# Requirements
Set down the material below word for word, excluding the pictures.

# Data
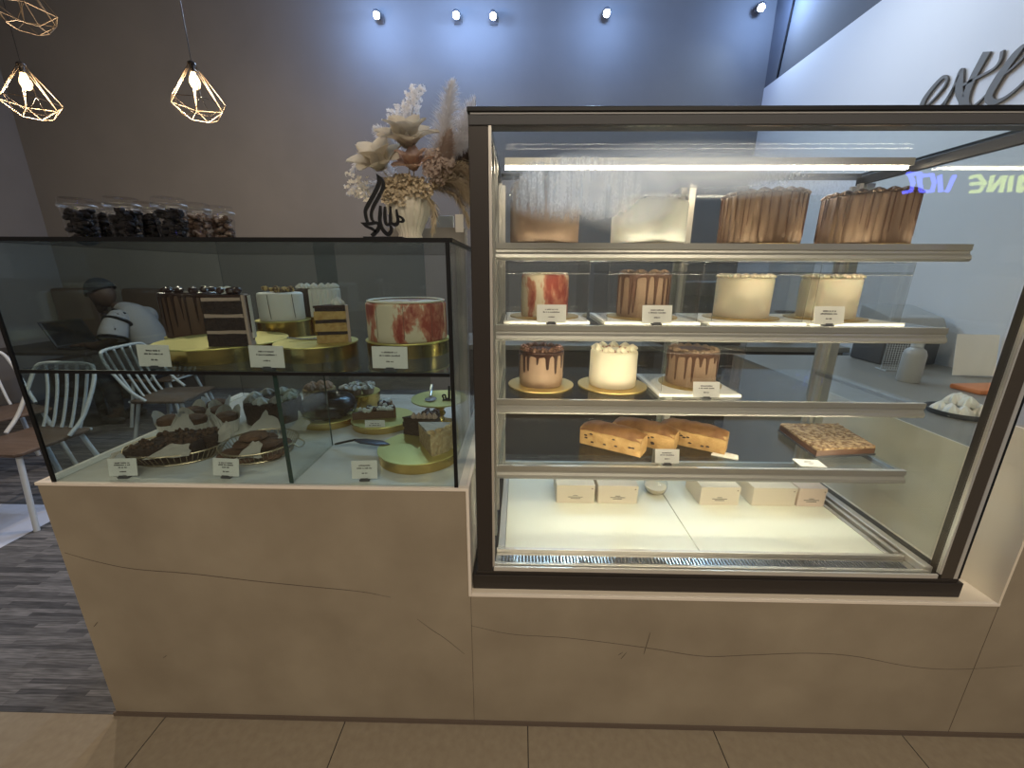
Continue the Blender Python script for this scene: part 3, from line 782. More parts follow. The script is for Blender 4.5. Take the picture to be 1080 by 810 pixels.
sheet('pointed parchment corner between the two wire baskets', [(-.985, .215, .892), (-.935, .21, .893), (-.945, .25, .93), (-.965, .255, .955)], 4)
sheet('parchment corner rising behind the cookies', [(-.93, .305, .897), (-.80, .312, .897), (-.86, .335, .94), (-.885, .338, .957)], 5)
sheet('parchment folded over the front rim of the cookie basket', [(-.84, .102, .890), (-.765, .112, .890), (-.775, .135, .925), (-.80, .13, .934)], 6)
sheet('pale parchment corner at the back right of the cookie basket', [(-.80, .318, .897), (-.735, .30, .897), (-.72, .318, .925), (-.755, .325, .938)], 7)
# cookies
cook = [(-.895, .165, 0), (-.835, .150, 0), (-.775, .170, 0), (-.885, .235, 0), (-.795, .245, 0), (-.86, .195, .0235), (-.80, .195, .0235), (-.835, .235, .0235), (-.84, .200, .046)]
for i, (x, y, z) in enumerate(cook):
    b = BM(); lathe(b, [(.0005, 0), (.036, .001), (.042, .007), (.036, .015), (.02, .019), (.0005, .020)], 28); jitter(b, .004, 55, i)
    for v in b.verts: v.co.z = max(v.co.z, 0)
    where = ['at the front left', 'at the front middle', 'at the front right', 'at the back left', 'at the back right', 'in the middle layer, left', 'in the middle layer, right', 'in the middle layer, back', 'on top of the pile'][i]
    tag(obj('cookie', b, M['cookie'], loc=(x, y, DZ + .0040 + z), rz=i), 'brown cookie %s in the wire basket' % where, 'cookie', 'cookies in the wire basket')
# muffins
def muffin(x, y, label, seed, s=1.0):
    t = thing('muffin', label, 'muffin', (x, y, DZ), seed, 'muffins in paper cases')
    b = BM(); lathe(b, [(.0005, 0), (.026 * s, 0), (.031 * s, .03 * s), (.036 * s, .052 * s), (.033 * s, .064 * s), (.018 * s, .072 * s), (.0005, .074 * s)], 24); jitter(b, .002, 90, seed)
    for v in b.verts: v.co.z = max(v.co.z, .0006)
    obj('cake', b, M['cookie'], t)
    b = BM(); n = 60; rows = []
    for k in range(5):
        row = []
        for i in range(n):
            a = 2 * PI * i / n; v = k / 4
            rr = (.0275 + .012 * v + .0015 * math.sin(20 * a)) * s; pk = max(0, math.cos(2 * a + seed)) ** .8
            zz = v * (.046 + .042 * pk) * s; rr += v * v * .008 * pk * s
            row.append(b.verts.new((rr * math.cos(a), rr * math.sin(a), .0005 + zz)))
        rows.append(row)
    for A, B in zip(rows, rows[1:]):
        for i in range(n): b.faces.new((A[i], A[(i + 1) % n], B[(i + 1) % n], B[i]))
    obj('paper_case', b, M['parch'], t)
for i, (x, y, lab) in enumerate(((-1.228, .335, 'muffin in a pointed paper case, nearest the left glass'), (-1.145, .345, 'muffin in paper, second from the left in the front row behind the brownies'), (-1.215, .425, 'muffin in paper in the second row near the left glass'), (-1.125, .440, 'muffin in paper in the middle of the muffin group'), (-1.19, .515, 'muffin in paper at the back of the muffin group'), (-1.055, .375, 'muffin in a tall paper case on the right of the muffin group'))):
    muffin(x, y, lab, i * 1.7, 1.02)
# dark cake with cream top
t = thing('chocolate_cake', 'large dark chocolate cake topped with pale cream swirls behind the cookies', 'cake', (-.965, .515, DZ), 0)
obj('cake', cake_body(.098, .085, 0, seed=3, rough=.004), M['choccake'], t)
for i in range(8):
    a = 2 * PI * i / 8; obj('cream_swirl', rosette((.07 * math.cos(a), .07 * math.sin(a), .084), .026, .026, i), M['greycream' if i % 2 else 'creamw'], t)
t = thing('layer_cake', 'golden cake with pinkish cream at the back, right of the dark cream-topped cake', 'cake', (-.872, .698, DZ), 0)
obj('cake', cake_body(.066, .075, 0, seed=8, rough=.003), M['crumb'], t)
for i in range(7):
    a = 2 * PI * i / 7; obj('cream_swirl', rosette((.040 * math.cos(a), .040 * math.sin(a), .0745), .019, .024, i), mat('peach_cream', (.62, .42, .32), .6) if i == 0 else bpy.data.materials['peach_cream'], t)
# bundt on gold stand
stand('gold stand on the deck under the dark glazed ring cake', -.735, .495, DZ, .108, .028)
t = thing('ring_cake', 'dark glossy chocolate ring cake on a gold stand', 'cake', (-.735, .495, DZ + .0285), 0)
b = BM(); n = 72; rows = []
for i in range(n):
    a = 2 * PI * i / n; row = []
    for k in range(18):
        q = 2 * PI * k / 18; rr = .064 + .036 * math.cos(q) * (1 + .05 * math.cos(12 * a)); zz = .033 + .033 * math.sin(q) * (1.2 if math.sin(q) > 0 else 1)
        row.append(b.verts.new((rr * math.cos(a), rr * math.sin(a), max(zz, .001))))
    rows.append(row)
for i in range(n):
    A, B = rows[i], rows[(i + 1) % n]
    for k in range(18): b.faces.new((A[k], B[k], B[(k + 1) % 18], A[(k + 1) % 18]))
obj('cake', b, M['choccake'], t)
b = BM(); rows = []
for i in range(n):
    a = 2 * PI * i / n; row = []; dd = .35 + .45 * abs(math.sin(a * 6)) ** 2
    for k in range(10):
        q = -dd + (PI + 2 * dd) * k / 9; rr = .064 + .0385 * math.cos(q); zz = .033 + .0425 * math.sin(q)
        row.append(b.verts.new((rr * math.cos(a), rr * math.sin(a), zz)))
    rows.append(row)
for i in range(n):
    A, B = rows[i], rows[(i + 1) % n]
    for k in range(9): b.faces.new((A[k], B[k], B[k + 1], A[k + 1]))
obj('glaze', b, mat('black_glaze', (.012, .009, .012), .18), t)
# little cream tarts at the back
stand('gold tray stand at the back of the deck under the small cream tarts', -.690, .690, DZ, .082, .062)
for i, (dx, dy, lab) in enumerate(((-.055, -.035, 'front left'), (.0, -.055, 'front middle'), (.055, -.035, 'front right'), (-.03, .03, 'back left'), (.035, .03, 'back right'))):
    t = thing('cream_tart', 'small tart with drizzled white cream, %s on the back gold stand' % lab, 'tart', (-.690 + dx * .86, .690 + dy * .86, DZ + .0625), i, 'small cream tarts')
    b = BM(); lathe(b, [(.0005, 0), (.021, 0), (.026, .022), (.0005, .022)], 26, f=lambda a, r, z: r * (1 + .04 * math.cos(16 * a))); obj('case', b, M['pinkcream'], t)
    obj('cream', rosette((0, 0, .0222), .026, .018, i), M['creamw'], t)
    b = BM(); tube(b, [(-.022, -.006, .034), (0, .004, .041), (.02, -.004, .034)], .0016, 5); tube(b, [(-.014, .012, .034), (.004, -.012, .037), (.018, .010, .034)], .0016, 5); obj('drizzle', b, M['choc'], t)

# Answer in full
Continue the Blender Python script for this scene: part 3, from line 782. More parts follow. The script is for Blender 4.5. Take the picture to be 1080 by 810 pixels.
sheet('pointed parchment corner between the two wire baskets', [(-.985, .215, .892), (-.935, .21, .893), (-.945, .25, .93), (-.965, .255, .955)], 4)
sheet('parchment corner rising behind the cookies', [(-.93, .305, .897), (-.80, .312, .897), (-.86, .335, .94), (-.885, .338, .957)], 5)
sheet('parchment folded over the front rim of the cookie basket', [(-.84, .102, .890), (-.765, .112, .890), (-.775, .135, .925), (-.80, .13, .934)], 6)
sheet('pale parchment corner at the back right of the cookie basket', [(-.80, .318, .897), (-.735, .30, .897), (-.72, .318, .925), (-.755, .325, .938)], 7)
# cookies
cook = [(-.895, .165, 0), (-.835, .150, 0), (-.775, .170, 0), (-.885, .235, 0), (-.795, .245, 0), (-.86, .195, .0235), (-.80, .195, .0235), (-.835, .235, .0235), (-.84, .200, .046)]
for i, (x, y, z) in enumerate(cook):
    b = BM(); lathe(b, [(.0005, 0), (.036, .001), (.042, .007), (.036, .015), (.02, .019), (.0005, .020)], 28); jitter(b, .004, 55, i)
    for v in b.verts: v.co.z = max(v.co.z, 0)
    where = ['at the front left', 'at the front middle', 'at the front right', 'at the back left', 'at the back right', 'in the middle layer, left', 'in the middle layer, right', 'in the middle layer, back', 'on top of the pile'][i]
    tag(obj('cookie', b, M['cookie'], loc=(x, y, DZ + .0040 + z), rz=i), 'brown cookie %s in the wire basket' % where, 'cookie', 'cookies in the wire basket')
# muffins
def muffin(x, y, label, seed, s=1.0):
    t = thing('muffin', label, 'muffin', (x, y, DZ), seed, 'muffins in paper cases')
    b = BM(); lathe(b, [(.0005, 0), (.026 * s, 0), (.031 * s, .03 * s), (.036 * s, .052 * s), (.033 * s, .064 * s), (.018 * s, .072 * s), (.0005, .074 * s)], 24); jitter(b, .002, 90, seed)
    for v in b.verts: v.co.z = max(v.co.z, .0006)
    obj('cake', b, M['cookie'], t)
    b = BM(); n = 60; rows = []
    for k in range(5):
        row = []
        for i in range(n):
            a = 2 * PI * i / n; v = k / 4
            rr = (.0275 + .012 * v + .0015 * math.sin(20 * a)) * s; pk = max(0, math.cos(2 * a + seed)) ** .8
            zz = v * (.046 + .042 * pk) * s; rr += v * v * .008 * pk * s
            row.append(b.verts.new((rr * math.cos(a), rr * math.sin(a), .0005 + zz)))
        rows.append(row)
    for A, B in zip(rows, rows[1:]):
        for i in range(n): b.faces.new((A[i], A[(i + 1) % n], B[(i + 1) % n], B[i]))
    obj('paper_case', b, M['parch'], t)
for i, (x, y, lab) in enumerate(((-1.228, .335, 'muffin in a pointed paper case, nearest the left glass'), (-1.145, .345, 'muffin in paper, second from the left in the front row behind the brownies'), (-1.215, .425, 'muffin in paper in the second row near the left glass'), (-1.125, .440, 'muffin in paper in the middle of the muffin group'), (-1.19, .515, 'muffin in paper at the back of the muffin group'), (-1.055, .375, 'muffin in a tall paper case on the right of the muffin group'))):
    muffin(x, y, lab, i * 1.7, 1.02)
# dark cake with cream top
t = thing('chocolate_cake', 'large dark chocolate cake topped with pale cream swirls behind the cookies', 'cake', (-.965, .515, DZ), 0)
obj('cake', cake_body(.098, .085, 0, seed=3, rough=.004), M['choccake'], t)
for i in range(8):
    a = 2 * PI * i / 8; obj('cream_swirl', rosette((.07 * math.cos(a), .07 * math.sin(a), .084), .026, .026, i), M['greycream' if i % 2 else 'creamw'], t)
t = thing('layer_cake', 'golden cake with pinkish cream at the back, right of the dark cream-topped cake', 'cake', (-.872, .698, DZ), 0)
obj('cake', cake_body(.066, .075, 0, seed=8, rough=.003), M['crumb'], t)
for i in range(7):
    a = 2 * PI * i / 7; obj('cream_swirl', rosette((.040 * math.cos(a), .040 * math.sin(a), .0745), .019, .024, i), mat('peach_cream', (.62, .42, .32), .6) if i == 0 else bpy.data.materials['peach_cream'], t)
# bundt on gold stand
stand('gold stand on the deck under the dark glazed ring cake', -.735, .495, DZ, .108, .028)
t = thing('ring_cake', 'dark glossy chocolate ring cake on a gold stand', 'cake', (-.735, .495, DZ + .0285), 0)
b = BM(); n = 72; rows = []
for i in range(n):
    a = 2 * PI * i / n; row = []
    for k in range(18):
        q = 2 * PI * k / 18; rr = .064 + .036 * math.cos(q) * (1 + .05 * math.cos(12 * a)); zz = .033 + .033 * math.sin(q) * (1.2 if math.sin(q) > 0 else 1)
        row.append(b.verts.new((rr * math.cos(a), rr * math.sin(a), max(zz, .001))))
    rows.append(row)
for i in range(n):
    A, B = rows[i], rows[(i + 1) % n]
    for k in range(18): b.faces.new((A[k], B[k], B[(k + 1) % 18], A[(k + 1) % 18]))
obj('cake', b, M['choccake'], t)
b = BM(); rows = []
for i in range(n):
    a = 2 * PI * i / n; row = []; dd = .35 + .45 * abs(math.sin(a * 6)) ** 2
    for k in range(10):
        q = -dd + (PI + 2 * dd) * k / 9; rr = .064 + .0385 * math.cos(q); zz = .033 + .0425 * math.sin(q)
        row.append(b.verts.new((rr * math.cos(a), rr * math.sin(a), zz)))
    rows.append(row)
for i in range(n):
    A, B = rows[i], rows[(i + 1) % n]
    for k in range(9): b.faces.new((A[k], B[k], B[k + 1], A[k + 1]))
obj('glaze', b, mat('black_glaze', (.012, .009, .012), .18), t)
# little cream tarts at the back
stand('gold tray stand at the back of the deck under the small cream tarts', -.690, .690, DZ, .082, .062)
for i, (dx, dy, lab) in enumerate(((-.055, -.035, 'front left'), (.0, -.055, 'front middle'), (.055, -.035, 'front right'), (-.03, .03, 'back left'), (.035, .03, 'back right'))):
    t = thing('cream_tart', 'small tart with drizzled white cream, %s on the back gold stand' % lab, 'tart', (-.690 + dx * .86, .690 + dy * .86, DZ + .0625), i, 'small cream tarts')
    b = BM(); lathe(b, [(.0005, 0), (.021, 0), (.026, .022), (.0005, .022)], 26, f=lambda a, r, z: r * (1 + .04 * math.cos(16 * a))); obj('case', b, M['pinkcream'], t)
    obj('cream', rosette((0, 0, .0222), .026, .018, i), M['creamw'], t)
    b = BM(); tube(b, [(-.022, -.006, .034), (0, .004, .041), (.02, -.004, .034)], .0016, 5); tube(b, [(-.014, .012, .034), (.004, -.012, .037), (.018, .010, .034)], .0016, 5); obj('drizzle', b, M['choc'], t)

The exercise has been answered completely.